3D scene scripts
— START —
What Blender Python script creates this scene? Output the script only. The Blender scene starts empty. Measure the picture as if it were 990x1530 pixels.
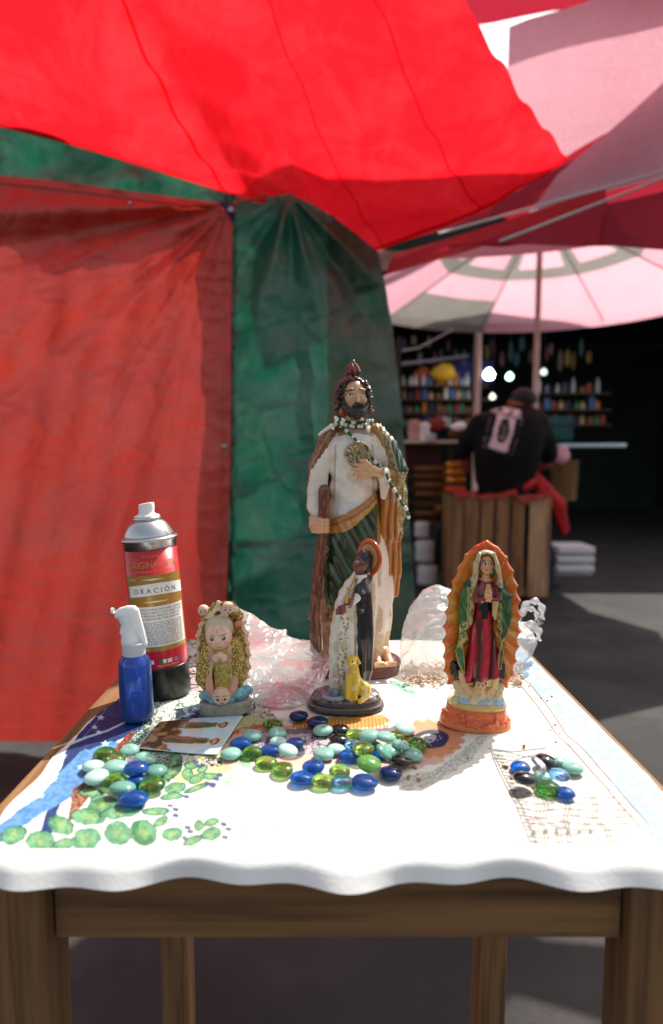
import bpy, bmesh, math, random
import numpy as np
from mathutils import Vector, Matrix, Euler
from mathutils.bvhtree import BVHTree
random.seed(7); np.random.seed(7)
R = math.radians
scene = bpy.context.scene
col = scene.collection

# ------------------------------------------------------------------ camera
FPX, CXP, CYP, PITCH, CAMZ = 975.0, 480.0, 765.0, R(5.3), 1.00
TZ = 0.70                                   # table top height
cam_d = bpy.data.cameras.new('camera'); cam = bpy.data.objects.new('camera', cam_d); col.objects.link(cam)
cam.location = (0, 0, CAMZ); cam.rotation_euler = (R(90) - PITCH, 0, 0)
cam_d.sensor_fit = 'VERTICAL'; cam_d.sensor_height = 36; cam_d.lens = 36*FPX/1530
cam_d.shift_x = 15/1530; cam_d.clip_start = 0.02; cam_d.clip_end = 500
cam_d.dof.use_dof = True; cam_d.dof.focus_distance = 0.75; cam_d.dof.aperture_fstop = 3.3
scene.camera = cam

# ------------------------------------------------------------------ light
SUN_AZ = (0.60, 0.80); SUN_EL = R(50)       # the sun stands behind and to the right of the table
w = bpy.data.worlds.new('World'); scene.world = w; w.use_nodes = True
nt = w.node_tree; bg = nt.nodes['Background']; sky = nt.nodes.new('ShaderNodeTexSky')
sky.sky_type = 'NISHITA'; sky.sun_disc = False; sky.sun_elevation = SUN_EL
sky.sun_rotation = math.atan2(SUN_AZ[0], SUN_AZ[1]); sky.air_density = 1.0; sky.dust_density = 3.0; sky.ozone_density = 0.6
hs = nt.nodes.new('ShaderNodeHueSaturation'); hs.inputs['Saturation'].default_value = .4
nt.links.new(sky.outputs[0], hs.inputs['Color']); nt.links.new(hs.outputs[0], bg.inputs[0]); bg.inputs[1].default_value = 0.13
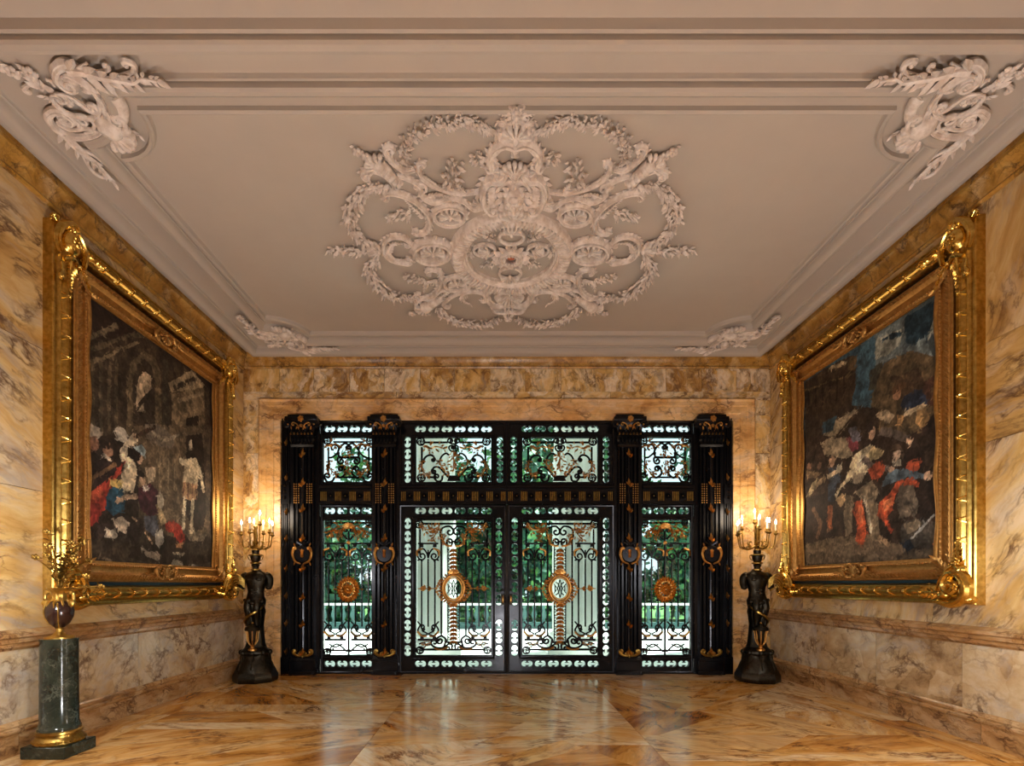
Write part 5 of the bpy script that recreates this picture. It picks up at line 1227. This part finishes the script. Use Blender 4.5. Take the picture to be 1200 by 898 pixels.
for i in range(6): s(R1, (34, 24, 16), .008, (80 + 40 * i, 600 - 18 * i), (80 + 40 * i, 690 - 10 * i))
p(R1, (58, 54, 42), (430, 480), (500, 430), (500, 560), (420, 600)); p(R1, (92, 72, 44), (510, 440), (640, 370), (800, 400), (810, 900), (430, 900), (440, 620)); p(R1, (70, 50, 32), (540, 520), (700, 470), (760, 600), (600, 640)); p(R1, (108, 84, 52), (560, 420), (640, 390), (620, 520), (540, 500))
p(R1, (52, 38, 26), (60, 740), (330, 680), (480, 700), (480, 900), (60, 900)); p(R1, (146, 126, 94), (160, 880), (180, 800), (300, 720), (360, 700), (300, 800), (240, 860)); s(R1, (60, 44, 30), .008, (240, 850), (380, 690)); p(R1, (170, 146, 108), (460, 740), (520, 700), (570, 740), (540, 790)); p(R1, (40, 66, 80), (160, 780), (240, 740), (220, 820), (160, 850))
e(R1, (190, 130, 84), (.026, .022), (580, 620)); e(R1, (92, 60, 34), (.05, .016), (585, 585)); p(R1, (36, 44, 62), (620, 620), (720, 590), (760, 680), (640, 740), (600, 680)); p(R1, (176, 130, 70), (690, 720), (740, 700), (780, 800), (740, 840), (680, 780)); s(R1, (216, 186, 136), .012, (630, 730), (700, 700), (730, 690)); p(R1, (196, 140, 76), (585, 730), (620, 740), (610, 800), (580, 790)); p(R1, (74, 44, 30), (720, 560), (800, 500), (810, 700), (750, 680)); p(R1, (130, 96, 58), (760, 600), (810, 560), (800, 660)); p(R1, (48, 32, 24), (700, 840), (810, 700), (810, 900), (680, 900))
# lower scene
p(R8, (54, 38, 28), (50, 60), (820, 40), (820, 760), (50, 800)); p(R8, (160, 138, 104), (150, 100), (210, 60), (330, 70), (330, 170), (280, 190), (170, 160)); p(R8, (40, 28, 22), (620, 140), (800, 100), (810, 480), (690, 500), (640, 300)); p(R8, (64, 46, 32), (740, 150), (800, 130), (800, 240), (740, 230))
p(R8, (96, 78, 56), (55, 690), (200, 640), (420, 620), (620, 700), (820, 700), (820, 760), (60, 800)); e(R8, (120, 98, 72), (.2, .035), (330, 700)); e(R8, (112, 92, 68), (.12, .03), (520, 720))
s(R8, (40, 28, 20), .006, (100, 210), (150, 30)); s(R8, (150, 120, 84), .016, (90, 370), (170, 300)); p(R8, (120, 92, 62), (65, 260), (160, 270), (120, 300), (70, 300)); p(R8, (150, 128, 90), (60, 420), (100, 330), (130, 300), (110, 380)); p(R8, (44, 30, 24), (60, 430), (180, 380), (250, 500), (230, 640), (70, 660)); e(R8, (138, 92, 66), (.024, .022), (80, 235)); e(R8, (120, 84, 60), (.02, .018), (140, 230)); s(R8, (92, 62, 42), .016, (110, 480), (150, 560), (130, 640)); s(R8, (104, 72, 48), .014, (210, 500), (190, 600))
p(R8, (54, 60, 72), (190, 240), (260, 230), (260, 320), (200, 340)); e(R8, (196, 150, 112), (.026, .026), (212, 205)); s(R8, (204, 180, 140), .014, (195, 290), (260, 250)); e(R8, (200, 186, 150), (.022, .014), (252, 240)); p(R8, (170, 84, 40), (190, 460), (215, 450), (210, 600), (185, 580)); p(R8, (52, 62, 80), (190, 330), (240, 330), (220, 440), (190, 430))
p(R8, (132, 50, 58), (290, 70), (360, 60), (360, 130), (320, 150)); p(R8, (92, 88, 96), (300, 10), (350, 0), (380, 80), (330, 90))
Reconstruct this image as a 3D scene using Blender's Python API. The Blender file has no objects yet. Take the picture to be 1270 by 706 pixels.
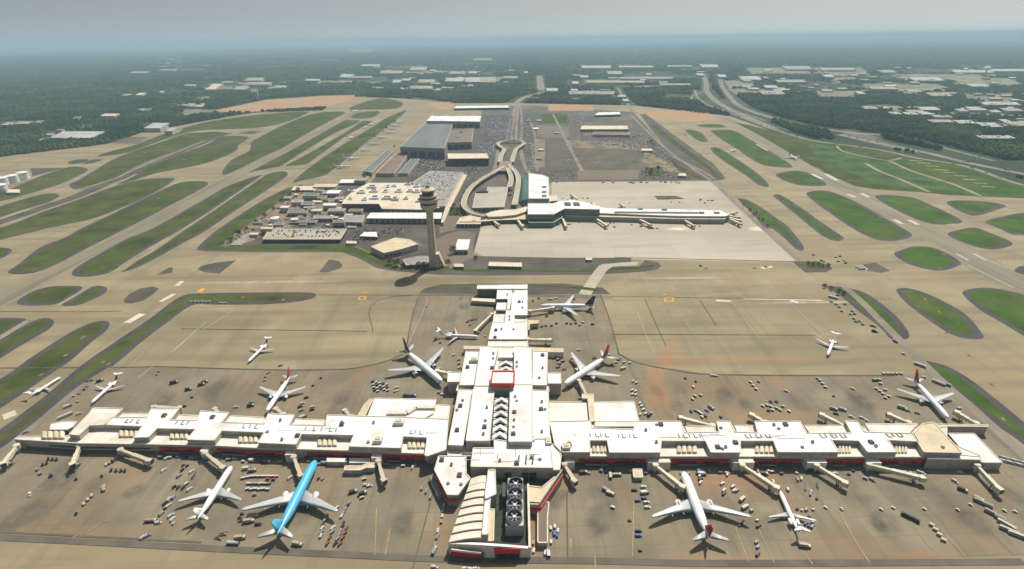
— END —
Without including any pictures, reproduce the listing exactly.

What Blender Python script creates this scene? Output the script only. The Blender scene starts empty. Measure the picture as if it were 990x1530 pixels.
import bpy, bmesh, math, random
import numpy as np
from mathutils import Vector, Matrix, Euler
from mathutils.bvhtree import BVHTree
random.seed(7); np.random.seed(7)
R = math.radians
scene = bpy.context.scene
col = scene.collection

# ------------------------------------------------------------------ camera
FPX, CXP, CYP, PITCH, CAMZ = 975.0, 480.0, 765.0, R(5.3), 1.00
TZ = 0.70                                   # table top height
cam_d = bpy.data.cameras.new('camera'); cam = bpy.data.objects.new('camera', cam_d); col.objects.link(cam)
cam.location = (0, 0, CAMZ); cam.rotation_euler = (R(90) - PITCH, 0, 0)
cam_d.sensor_fit = 'VERTICAL'; cam_d.sensor_height = 36; cam_d.lens = 36*FPX/1530
cam_d.shift_x = 15/1530; cam_d.clip_start = 0.02; cam_d.clip_end = 500
cam_d.dof.use_dof = True; cam_d.dof.focus_distance = 0.75; cam_d.dof.aperture_fstop = 3.3
scene.camera = cam

# ------------------------------------------------------------------ light
SUN_AZ = (0.60, 0.80); SUN_EL = R(50)       # the sun stands behind and to the right of the table
w = bpy.data.worlds.new('World'); scene.world = w; w.use_nodes = True
nt = w.node_tree; bg = nt.nodes['Background']; sky = nt.nodes.new('ShaderNodeTexSky')
sky.sky_type = 'NISHITA'; sky.sun_disc = False; sky.sun_elevation = SUN_EL
sky.sun_rotation = math.atan2(SUN_AZ[0], SUN_AZ[1]); sky.air_density = 1.0; sky.dust_density = 3.0; sky.ozone_density = 0.6
hs = nt.nodes.new('ShaderNodeHueSaturation'); hs.inputs['Saturation'].default_value = .4
nt.links.new(sky.outputs[0], hs.inputs['Color']); nt.links.new(hs.outputs[0], bg.inputs[0]); bg.inputs[1].default_value = 0.13
Write part 5 of the bpy script that recreates this picture. It picks up at line 1227. This part finishes the script. Use Blender 4.5. Take the picture to be 1200 by 898 pixels.
for i in range(6): s(R1, (34, 24, 16), .008, (80 + 40 * i, 600 - 18 * i), (80 + 40 * i, 690 - 10 * i))
p(R1, (58, 54, 42), (430, 480), (500, 430), (500, 560), (420, 600)); p(R1, (92, 72, 44), (510, 440), (640, 370), (800, 400), (810, 900), (430, 900), (440, 620)); p(R1, (70, 50, 32), (540, 520), (700, 470), (760, 600), (600, 640)); p(R1, (108, 84, 52), (560, 420), (640, 390), (620, 520), (540, 500))
p(R1, (52, 38, 26), (60, 740), (330, 680), (480, 700), (480, 900), (60, 900)); p(R1, (146, 126, 94), (160, 880), (180, 800), (300, 720), (360, 700), (300, 800), (240, 860)); s(R1, (60, 44, 30), .008, (240, 850), (380, 690)); p(R1, (170, 146, 108), (460, 740), (520, 700), (570, 740), (540, 790)); p(R1, (40, 66, 80), (160, 780), (240, 740), (220, 820), (160, 850))
e(R1, (190, 130, 84), (.026, .022), (580, 620)); e(R1, (92, 60, 34), (.05, .016), (585, 585)); p(R1, (36, 44, 62), (620, 620), (720, 590), (760, 680), (640, 740), (600, 680)); p(R1, (176, 130, 70), (690, 720), (740, 700), (780, 800), (740, 840), (680, 780)); s(R1, (216, 186, 136), .012, (630, 730), (700, 700), (730, 690)); p(R1, (196, 140, 76), (585, 730), (620, 740), (610, 800), (580, 790)); p(R1, (74, 44, 30), (720, 560), (800, 500), (810, 700), (750, 680)); p(R1, (130, 96, 58), (760, 600), (810, 560), (800, 660)); p(R1, (48, 32, 24), (700, 840), (810, 700), (810, 900), (680, 900))
# lower scene
p(R8, (54, 38, 28), (50, 60), (820, 40), (820, 760), (50, 800)); p(R8, (160, 138, 104), (150, 100), (210, 60), (330, 70), (330, 170), (280, 190), (170, 160)); p(R8, (40, 28, 22), (620, 140), (800, 100), (810, 480), (690, 500), (640, 300)); p(R8, (64, 46, 32), (740, 150), (800, 130), (800, 240), (740, 230))
p(R8, (96, 78, 56), (55, 690), (200, 640), (420, 620), (620, 700), (820, 700), (820, 760), (60, 800)); e(R8, (120, 98, 72), (.2, .035), (330, 700)); e(R8, (112, 92, 68), (.12, .03), (520, 720))
s(R8, (40, 28, 20), .006, (100, 210), (150, 30)); s(R8, (150, 120, 84), .016, (90, 370), (170, 300)); p(R8, (120, 92, 62), (65, 260), (160, 270), (120, 300), (70, 300)); p(R8, (150, 128, 90), (60, 420), (100, 330), (130, 300), (110, 380)); p(R8, (44, 30, 24), (60, 430), (180, 380), (250, 500), (230, 640), (70, 660)); e(R8, (138, 92, 66), (.024, .022), (80, 235)); e(R8, (120, 84, 60), (.02, .018), (140, 230)); s(R8, (92, 62, 42), .016, (110, 480), (150, 560), (130, 640)); s(R8, (104, 72, 48), .014, (210, 500), (190, 600))
p(R8, (54, 60, 72), (190, 240), (260, 230), (260, 320), (200, 340)); e(R8, (196, 150, 112), (.026, .026), (212, 205)); s(R8, (204, 180, 140), .014, (195, 290), (260, 250)); e(R8, (200, 186, 150), (.022, .014), (252, 240)); p(R8, (170, 84, 40), (190, 460), (215, 450), (210, 600), (185, 580)); p(R8, (52, 62, 80), (190, 330), (240, 330), (220, 440), (190, 430))
p(R8, (132, 50, 58), (290, 70), (360, 60), (360, 130), (320, 150)); p(R8, (92, 88, 96), (300, 10), (350, 0), (380, 80), (330, 90))
Reconstruct this image as a 3D scene using Blender's Python API. The Blender file has no objects yet. Take the picture to be 1270 by 706 pixels.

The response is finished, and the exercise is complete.